Fiber Is a Good Long-Term Bet, Says Former FCC Chairman Pai

Some Republican lawmakers have said they're concerned about high per-location costs.

Fiber Is a Good Long-Term Bet, Says Former FCC Chairman Pai
Photo of former FCC Chairman Ajit Pai from the Trump 45 White House archives

WASHINGTON, Feb. 12, 2025 – Former Federal Communications Commission Chairman Ajit Pai is bullish on fiber as a long-term investment, he said Wednesday.

“There’s been the rise of an entire pocket of private capital, infrastructure capital that has a much lower rate of return expectation, and also a much longer time horizon,” he said. “People have come around to viewing this as a sort of core infrastructure, which is not how they viewed broadband at all, from a private equity perspective at least, 10 or 20 years ago.”

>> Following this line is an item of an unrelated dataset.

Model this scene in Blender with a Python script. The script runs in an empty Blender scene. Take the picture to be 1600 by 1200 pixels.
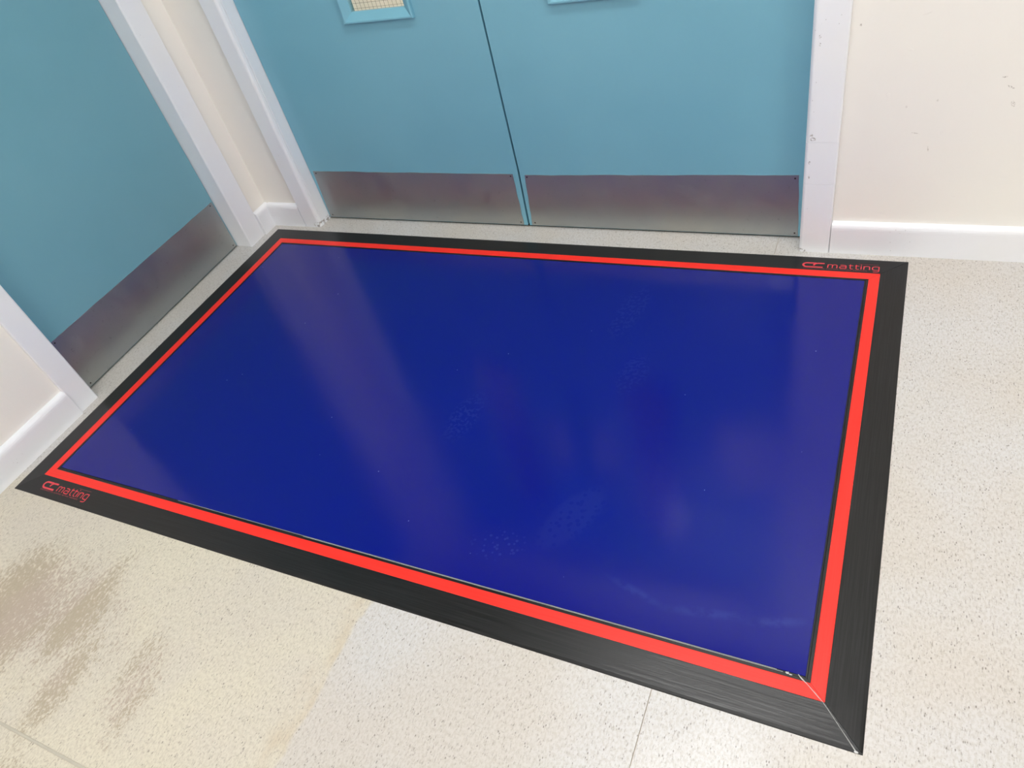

Pai is a partner at Searchight Capital, which closed a $3.1 billion deal to buy Consolidated Communications last year. He spoke at a Fiber Broadband Association webinar. Consolidated had nearly 250,000 fiber subscribers in the last numbers it reported before being taken private.

The large wireless carriers are also of course racing to expand their fiber footprints, either by building out themselves or buying up regional providers. AT&T is planning to hit 50 million passings by 2030 and Verizon is aiming for as many as 40 million “over time.”

He noted there’s something of a gap between how private capital sees investing in fiber and how some lawmakers in Washington appear to see it. Republican leadership in the Senate has been critical of the $42.5 billion Broadband Equity, Access, and Deployment program’s preference for fiber, citing high upfront costs to reach the more remote locations targeted by the program. Other recent grants awarded at by state-level offices have heavily fearured fiber, telecom consultant Doug Dawson noted in his blog Monday.

Pai chalked some of that up to the slow roll out of BEAD, which was stood up by the Infrastructure Act in 2021 and is just now on the cusp of funding projects. Fiber is higher capacity but takes longer to deploy than other technologies like fixed wireless.

“Cumbersome processes, regulatory requirements, and whatever other factors people might identify have stood in the way of BEAD funding getting out there,” he said.

The program was aimed at connecting every home and business without adequate broadband, and the mapping and planning process was set up to be more involved than past grant programs. States did report some back and forth with the federal government, which had to greenlight implementation plans and post-challenge broadband coverage data.

Three states received approval to move forward with their spending plans in the final days of the Biden administration. It’s unclear how wide-ranging policy changes will be under the Trump administration, or if they would materially change the portion of money going to non-fiber projects.